Domingo
Es domingo. El domingo es, a veces, una tierra donde lo único que queda es el combate. Voy a una exposición de gatos en un hotel del centro. La conjunción es enervante: gatos en un hotel alguna vez señorial que ahora, en el esplendor de su decadencia, imagino como un sitio donde el empapelado se desprende de las paredes con el crujido que tiene la tristeza y cortinas untadas de desgracia.
No sé por qué voy. ¿Por qué soy así, qué busco? Estaciono. Camino. Me abre la puerta un hombre joven, pálido, vestido con un chaleco verde y un pantalón marrón. Lo imagino durmiendo en una pieza sin ventanas, humillado por una inquilina que lo obliga a secar los azulejos del baño después de ducharse (tendemos a defendernos del espanto de tener vidas así endilgándoselas a otros).
La exhibición se hace en un salón chico. Hay mesas y, sobre las mesas, jaulas con gatos. Detrás de cada jaula, un dueño: los varones usan anillos de plata, suéteres con escotes en v por los que asoman pelos del pecho; las dueñas llevan los labios pintados de un rojo alarmante. Los gatos parecen muertos. Hay ruido y olor a orín y demasiada tintura para el pelo. ¿Qué hago acá, qué busco?
Veo a una mujer vieja con una vincha imitación orejas-de-gato besar en la boca a un gato que no tiene pelos. El horror tiene formas diversas. Salgo. Me abre la puerta el conserje pálido y siento ganas de hacer algo por él, o de que él tenga ganas de hacer algo por mí. Afuera, la luz del día es silenciosa, sucia. Pongo el auto en marcha, enciendo la radio. Suena Gloria, de Laura Brannigan.

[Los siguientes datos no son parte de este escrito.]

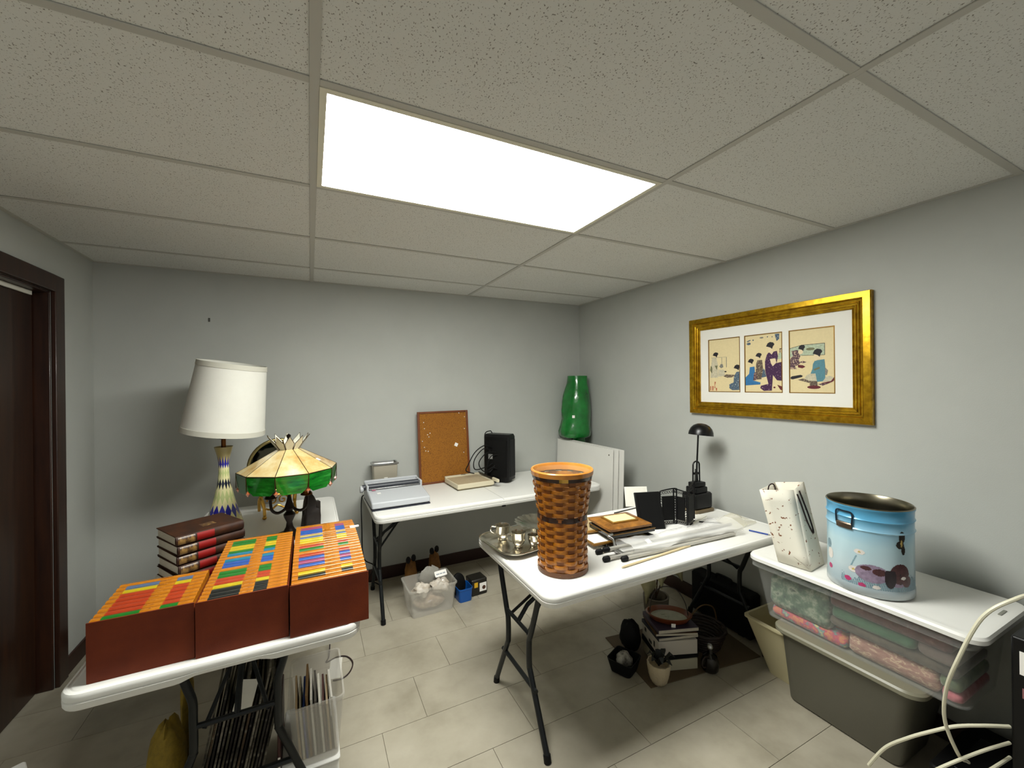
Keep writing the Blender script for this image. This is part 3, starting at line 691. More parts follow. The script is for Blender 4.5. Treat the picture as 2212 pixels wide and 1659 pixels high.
frame_flat('picture_frame', 'narrow gold picture frame low on the left of the stack', (1.345, 1.735, T + .0145), math.radians(-3), .12, .14, .012, .014, GOLDW, PAPER)
frame_flat('picture_frame', 'tan picture frame with thin dark edge lying behind the plaque', (1.395, 1.815, T + .027), math.radians(-8), .105, .10, .013, .012, GOLDW, TANM, zin=.7)
frame_flat('picture_frame', 'black and gold picture frame directly under the wooden plaque', (1.455, 1.675, T + .0405), math.radians(-4), .135, .10, .022, .018, GLOSSK, GLOSSK)
MB().box(-.136, -.101, .016, .136, .101, .019).build('gilt_edge', GOLDW, bpy.data.objects[[o.name for o in bpy.data.objects if o.name.startswith('picture_frame')][-1]])
pl = thing('wooden_plaque', 'brown wooden plaque with blank cream panel on top of the frames', 'plaque', (1.455, 1.690, T + .063), math.radians(-5))
m = MB(); m.loft([[(x, y, z) for x, y in rrect(-a, -b, a, b, .006, 2)] for a, b, z in ((.120, .095, 0), (.128, .103, .005), (.128, .103, .016), (.112, .087, .024), (.085, .062, .026), (.082, .059, .024))]); m.build('plaque_board', WOODF, pl, ang=30)
MB().box(-.078, -.055, .0225, .078, .055, .031).build('inner_frame', GOLDW, pl, bev=.002)
MB().box(-.068, -.045, .030, .068, .045, .0325).build('cream_panel', mat('cream_panel', 'e6dc9a', .55), pl)

# black standing frames
e1 = thing('easel_frame', 'plain black frame leaning back on its strut beside the plaque', 'picture frame', (1.672, 1.675, T), math.radians(-18), 'black standing frames')
o = bpy.data.objects.new('frame_panel', None)
MB().box(-.075, -.006, 0, .075, .006, .20).build('frame_face', mat('black_satin', '090909', .5, spec=.25), e1, bev=.003, rot=(math.radians(-20), 0, 0))
MB().box(-.058, -.008, .018, .058, -.004, .182).build('inset_panel', BLKM, e1, rot=(math.radians(-20), 0, 0))
MB().box(-.02, -.002, 0, .02, .002, .165).build('strut', BLKM, e1, loc=(0, .112, 0), rot=(math.radians(19), 0, 0))
TRI = mat('black_filigree', '08080a', .5, spec=.25)
tf = thing('folding_screen_frame', 'black hinged filigree frame with arched panels standing on the table', 'picture frame', (1.850, 1.635, T), 0, 'black standing frames')
def screen_leaf(x, y, rz, w, h, par, arch):
    p = MB().box(-w / 2 + .012, -.003, .024, w / 2 - .012, .003, h - .03).build('leaf_panel', BLKM, par, loc=(x, y, 0), rot=(0, 0, rz))
    m = MB(); top = [(-w / 2, 0, h)] + [(-w / 2 + w * i / 10, 0, h + arch * math.sin(PI * i / 10 * .5)) for i in range(1, 10)] + [(w / 2, 0, h + arch)]
    m.tube([(-w / 2, 0, 0)] + top + [(w / 2, 0, 0)], .004, 6, closed=True); m.build('leaf_border', TRI, p)
    m = MB()
    for i in range(7):
        cx = -w / 2 + w * (i + .5) / 7; zz_ = h - .012 + arch * .6 * math.sin(PI * (i + .5) / 7 * .5)
        m.tube(arc((cx, 0, zz_), w / 15, 20, 330, 8), .0016, 5); m.tube(arc((cx, 0, .012), w / 15, -150, 160, 8), .0016, 5)
    for i in range(9):
        z = .03 + (h - .06) * (i + .5) / 9
        for s in (-1, 1): m.tube(arc((s * (w / 2 - .006), 0, z), .006, 0, 300, 7), .0014, 5)
    m.build('filigree', TRI, p)
screen_leaf(-.035, .06, math.radians(-18), .10, .190, tf, .012)
screen_leaf(.075, .0, math.radians(24), .125, .195, tf, .035)
screen_leaf(.025, .03, math.radians(112), .075, .185, tf, .010)
MB().box(.06, -.0315, .035, .085, -.0295, .042).build('price_label', STICK, tf)

# black desk lamp
dl = thing('desk_lamp', 'black desk lamp with dome shade on a thin upright arm', 'lamp', (2.17, 1.80, T), 0)
MB().rbox(-.085, -.065, .0, .085, .065, .02, .012, .004).build('weight_base', mat('grey_wood_base', '6b5c42', .5), dl)
MB().rbox(-.075, -.055, .02, .085, .055, .115, .02, .008).build('transformer', BLACK, dl)
MB().rbox(-.05, -.04, .115, .055, .04, .150, .008, .004).build('upper_block', BLACK, dl)
MB().rbox(-.04, -.03, .152, .05, .03, .178, .006, .003).build('collar', BLACK, dl)
for s in (-1, 1):
    MB().tube([(s * .03, 0, .175), (s * .028, 0, .275)] + [(s * .028 * math.cos(math.radians(a)), 0, .285 + .022 * math.sin(math.radians(a))) for a in (10, 30, 55, 80, 90)], .0045, 8).build('bracket', BLACK, dl)
    MB().tube([(s * .014, 0, .175), (s * .008, 0, .26)], .003, 6).build('inner_rod', BLACK, dl)
MB().box(-.02, -.006, .225, .02, .006, .238).build('bracket_bar', BLACK, dl)
MB().tube([(0, 0, .17), (.008, .0, .30), (.022, .0, .485)], .0052, 8).build('arm', BLACK, dl)
m = MB(); m.lathe([(.0, .075), (.025, .072), (.047, .061), (.063, .043), (.072, .020), (.074, 0), (.071, 0), (.068, .018), (.058, .04), (.04, .058), (.0, .068)], 32, cap0=False, cap1=False); m.build('dome_shade', mat('black_satin_shade', '08080a', .32, spec=.4), dl, loc=(.045, 0, .468), rot=(0, math.radians(7), 0))

# envelope and papers at the back edge
e = MB().box(-.075, -.0015, 0, .075, .0015, .125).build('white_card', PAPER, loc=(1.90, 2.035, T), rot=(math.radians(-14), 0, math.radians(-24))); tag(e, 'plain white card propped behind the black frames', 'card')
bf = frame_flat('picture_frame', 'white panel with black edges lying flat behind the black frames', (1.80, 1.905, T), math.radians(6), .13, .09, .012, .016, GLOSSK, PAPER, zin=.6, group='loose papers and frames')
pp = tag(MB().box(-.09, -.06, 0, .09, .06, .003).build('paper_sheet', PAPER, loc=(2.02, 1.72, T), rot=(0, 0, .3)), 'flat white paper under the black desk lamp side', 'paper')
pk = thing('black_pen', 'thin black pen lying near the desk lamp', 'pen', (2.04, 1.60, T + .004), math.radians(-38)); MB().tube([(-.06, 0, 0), (.055, 0, 0)], .004, 8).build('pen_barrel', RUB, pk); MB().tube([(.055, 0, 0), (.066, 0, 0)], [.004, .001], 8).build('pen_tip', STEEL, pk)
pb = thing('blue_pen', 'blue pen lying at the end of the right-hand table', 'pen', (2.125, 1.375, T + .004), math.radians(-72)); MB().tube([(-.045, 0, 0), (.045, 0, 0)], .004, 8).build('pen_barrel', mat('blue_plastic_pen', '1c3f8f', .3), pb); MB().tube([(.045, 0, 0), (.055, 0, 0)], [.004, .001], 8).build('pen_tip', STEEL, pb)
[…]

Me veo con 15 años, aullando en una discoteca de pueblo con la euforia fácil de esos años difíciles: “Gloria, don’t you think you’re falling!”. Subo el volumen, intentando evocar algo que no sé bien qué es, pero no pasa nada. Regreso a casa. Enciendo el televisor. El domingo late afuera como un fantasma o como un miedo. No hay moraleja.